Eugene Weekly : Books : 4.8.10

 

Kindness of Strangers
Willy Vlautin’s third novel is a hopeful tale
by Molly Templeton

Willy Vlautin’s three novels are spun out of the stories that hover around our peripheral vision. His downtrodden narratives follow the down and out, the luckless, the broke, the men and women whose bad decisions and worse luck have left them pushed to the side, stumbling through lives in which nothing can be taken for granted. 

Lean on Pete, Vlautin’s third novel, is told in the voice of 15-year-old Charley Thompson, who lives in Portland with his unreliable dad. Charley describes his days in such a straightforward, uncomplaining voice that it takes time to see how the cracks in his world join up and create gaping canyons of loneliness and neglect. Nothing in Charley’s life will hold still — not his home, not his dad, not his future and definitely not Charley himself; he runs all over the city to wear himself out. On one of those runs, Charley makes his way to Portland Meadows, where he meets a drunken old fellow, Del Montgomery, who owns a tired, losing horse named Lean on Pete. 

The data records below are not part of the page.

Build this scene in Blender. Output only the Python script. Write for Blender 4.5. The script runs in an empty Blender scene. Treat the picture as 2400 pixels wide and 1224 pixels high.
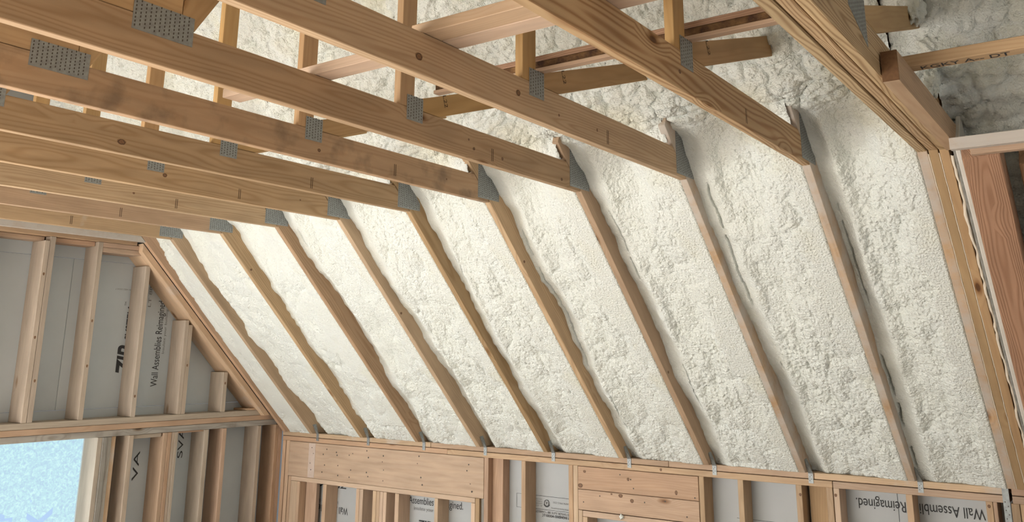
import bpy, bmesh, math, random
import numpy as np
from mathutils import Matrix, Vector

random.seed(7)
SC = bpy.context.scene
COL = SC.collection
R = math.radians

# ------------------------------------------------------------------ camera, world, sun, exposure
cam_d = bpy.data.cameras.new('camera')
cam = bpy.data.objects.new('camera', cam_d)
COL.objects.link(cam)
MR = ((0.8187, 0.5742, 0.0057), (-0.1340, 0.2007, -0.9705), (-0.5584, 0.7937, 0.2412))   # world -> lens (x right, y down, z ahead)
rx, ry, rz = [Vector(v) for v in MR]
rz.normalize(); rx = (rx - rz * rx.dot(rz)).normalized(); ry = rz.cross(rx)
cam.matrix_world = Matrix(((rx.x, -ry.x, -rz.x, 6.6314), (rx.y, -ry.y, -rz.y, -3.9848), (rx.z, -ry.z, -rz.z, -0.8592), (0, 0, 0, 1)))
cam_d.sensor_width = 36.0
cam_d.lens = 2039.16 / 2400 * 36.0
cam_d.shift_y = -284.2 / 2400
cam_d.clip_start = 0.05
SC.camera = cam

SC.view_settings.view_transform = 'Standard'
SC.view_settings.look = 'None'
SC.view_settings.gamma = 1.0
SC.view_settings.use_curve_mapping = False
SC.view_settings.exposure = 0.0
SC.cycles.glossy_bounces = 2
SC.cycles.transmission_bounces = 2
SC.cycles.caustics_reflective = False

wd = bpy.data.worlds.new('daylight'); SC.world = wd; wd.use_nodes = True
bg = wd.node_tree.nodes['Background']
bg.inputs[0].default_value = (0.86, 0.93, 1.0, 1); bg.inputs[1].default_value = 0.2

sun_d = bpy.data.lights.new('sun', 'SUN'); sun = bpy.data.objects.new('sun', sun_d); COL.objects.link(sun)
sun_d.energy = 50.0; sun_d.angle = R(1.0); sun_d.color = (1.0, 0.975, 0.955)
sun.rotation_euler = Vector((0.10, 1.0, -0.26)).to_track_quat('-Z', 'Y').to_euler()

def area(name, loc, aim, sx, sy, e, colr):
    d = bpy.data.lights.new(name, 'AREA'); o = bpy.data.objects.new(name, d); COL.objects.link(o)
    d.shape = 'RECTANGLE'; d.size = sx; d.size_y = sy; d.energy = e; d.color = colr
    o.location = loc; o.rotation_euler = (Vector(aim) - Vector(loc)).to_track_quat('-Z', 'Y').to_euler()
    return o
# skylight from the rear opening and the gable window, then added fill lamps
area('rear_window_light', (2.2, -6.3, -1.75), (2.4, -4.2, -2.9), 4.0, 0.9, 200, (1.0, 0.97, 0.93))
area('gable_window_light', (0.30, -1.10, -2.0), (2.4, -0.6, -1.9), 1.3, 0.9, 19, (0.93, 0.97, 1.0))
area('gable_fill_light', (0.22, -3.60, -1.75), (3.2, -2.6, -2.2), 2.2, 1.2, 95, (0.95, 0.97, 1.0))  # added fill from the left; the gable has no opening here

area('right_fill_light', (9.2, -3.2, -2.0), (0.2, -0.4, -1.9), 1.8, 0.9, 12, (0.95, 0.97, 1.0)).data.spread = R(110)  # added fill to brighten the gable studs; the right wall is closed

# ------------------------------------------------------------------ materials
def mat(name):
    m = bpy.data.materials.new(name); m.use_nodes = True
    nt = m.node_tree
    for n in list(nt.nodes): nt.nodes.remove(n)
    out = nt.nodes.new('ShaderNodeOutputMaterial'); b = nt.nodes.new('ShaderNodeBsdfPrincipled')
    nt.links.new(b.outputs[0], out.inputs[0])
    return m, nt, b
def N(nt, t, **kw):
    n = nt.nodes.new(t)
    for k, v in kw.items():
        if k.startswith('i'):
            n.inputs[int(k[1:])].default_value = v
        else: setattr(n, k, v)
    return n
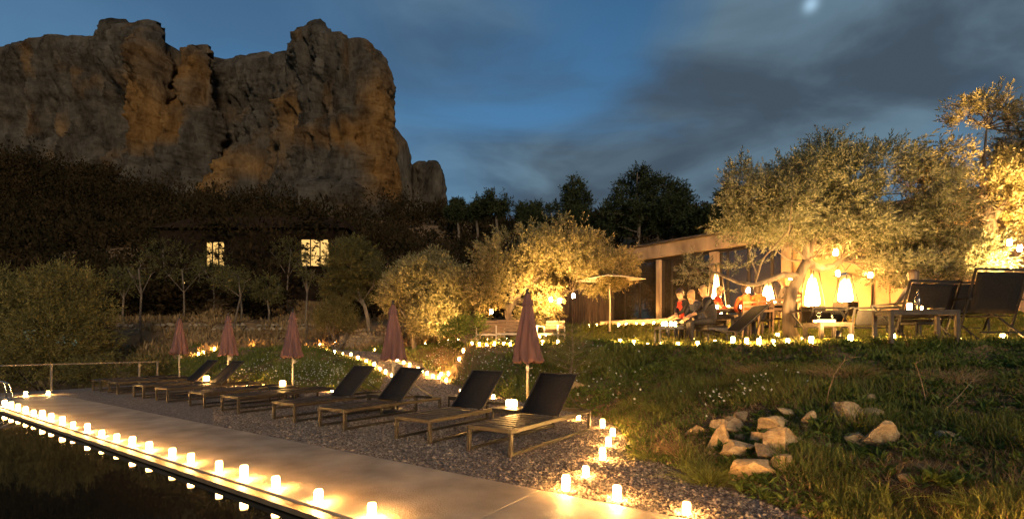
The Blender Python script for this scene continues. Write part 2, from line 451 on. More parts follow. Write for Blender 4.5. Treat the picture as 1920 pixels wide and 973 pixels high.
l.new(co.outputs["Object"], fn.inputs["Vector"])
hm = n.new("ShaderNodeMix"); hm.data_type = 'FLOAT'
l.new(ga.outputs["Fac"], hm.inputs[0]); l.new(fn.outputs["Fac"], hm.inputs[2])
inv = n.new("ShaderNodeMath"); inv.operation = 'SUBTRACT'; inv.inputs[0].default_value = 0.8
l.new(vo.outputs["Distance"], inv.inputs[1]); l.new(inv.outputs[0], hm.inputs[3])
b = n.new("ShaderNodeBump"); b.inputs["Strength"].default_value = 0.8; b.inputs["Distance"].default_value = 0.02
l.new(hm.outputs[0], b.inputs["Height"]); l.new(b.outputs[0], p.inputs["Normal"])
M['ground'] = m

# cliff: grey limestone with ochre scars (vertex attribute 'ochre')
m, n, l, p = nodes_of("cliff_limestone")
p.inputs["Roughness"].default_value = 0.95; p.inputs["Specular IOR Level"].default_value = 0.1
co = n.new("ShaderNodeTexCoord")
mp = n.new("ShaderNodeMapping"); mp.inputs["Scale"].default_value = (1, 1, 0.35)
l.new(co.outputs["Object"], mp.inputs["Vector"])
nz = n.new("ShaderNodeTexNoise"); nz.inputs["Scale"].default_value = 0.22; nz.inputs["Detail"].default_value = 10; nz.inputs["Roughness"].default_value = 0.74
l.new(mp.outputs[0], nz.inputs["Vector"])
rg = n.new("ShaderNodeValToRGB")
rg.color_ramp.elements[0].position = 0.36; rg.color_ramp.elements[1].position = 0.66
rg.color_ramp.elements[0].color = (0.032, 0.027, 0.021, 1); rg.color_ramp.elements[1].color = (0.215, 0.178, 0.137, 1)
l.new(nz.outputs["Fac"], rg.inputs["Fac"])
ro = n.new("ShaderNodeValToRGB")
ro.color_ramp.elements[0].position = 0.32; ro.color_ramp.elements[1].position = 0.68
ro.color_ramp.elements[0].color = (0.12, 0.05, 0.014, 1); ro.color_ramp.elements[1].color = (0.54, 0.285, 0.085, 1)
l.new(nz.outputs["Fac"], ro.inputs["Fac"])
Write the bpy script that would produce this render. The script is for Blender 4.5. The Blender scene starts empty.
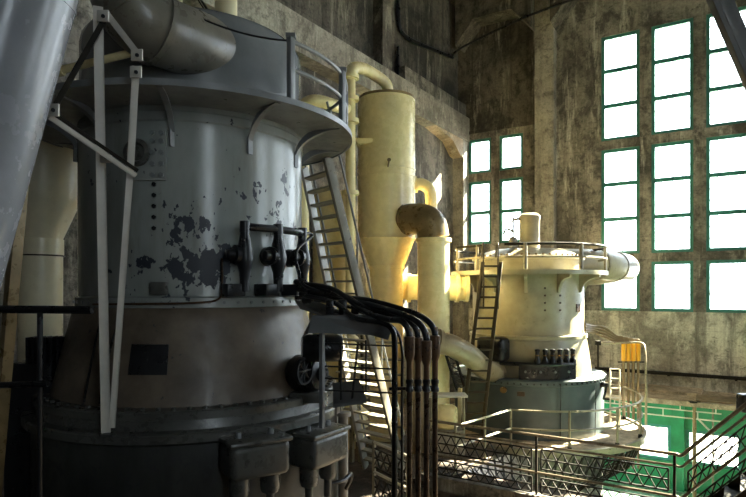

Lean on Pete is in part a boy and his horse story, even though the horse isn’t Charley’s. He talks to Pete, worries about Pete, takes care of Pete as best he can; Pete is Charley’s stability, or as close to it as he’s likely to get. When even that relationship is threatened, Charley makes a decision, the consequences of which you can see a mile down the dusty road he sets out on. But that doesn’t lessen the power of Vlautin’s story, in which misfits, outcasts and stragglers provide almost all the kindness Charley Thompson sees. 

There’s no cruelty, no superiority, no judgment in Vlautin’s pared-down prose; there’s honesty, compassion and understanding, and a clear, sharp voice that illustrates the places — the run-down motels, beaten-up trailers and bone-dry Eastern Oregon roads — as clearly as the people who move tiredly through them. Charley is a narrative cousin to Michelle Williams’ character in Wendy and Lucy, a young person cut loose from his mooring, drifting through a world it’s difficult to rejoin. Vlautin’s prose glows with a tiny kernel of hope not just for Charley but for the kind strangers he meets on his journey; for the lonely holdouts at the racetrack, human and equine; for the waitresses with tired feet and the odd-job laborers with crazy ideas. You never think everything’s going to turn out all right in a Vlautin tale, but enough is going to be OK. Barely. Eventually.

Willy Vlautin reads at 7 pm Tuesday, April 13, at the UO Bookstore.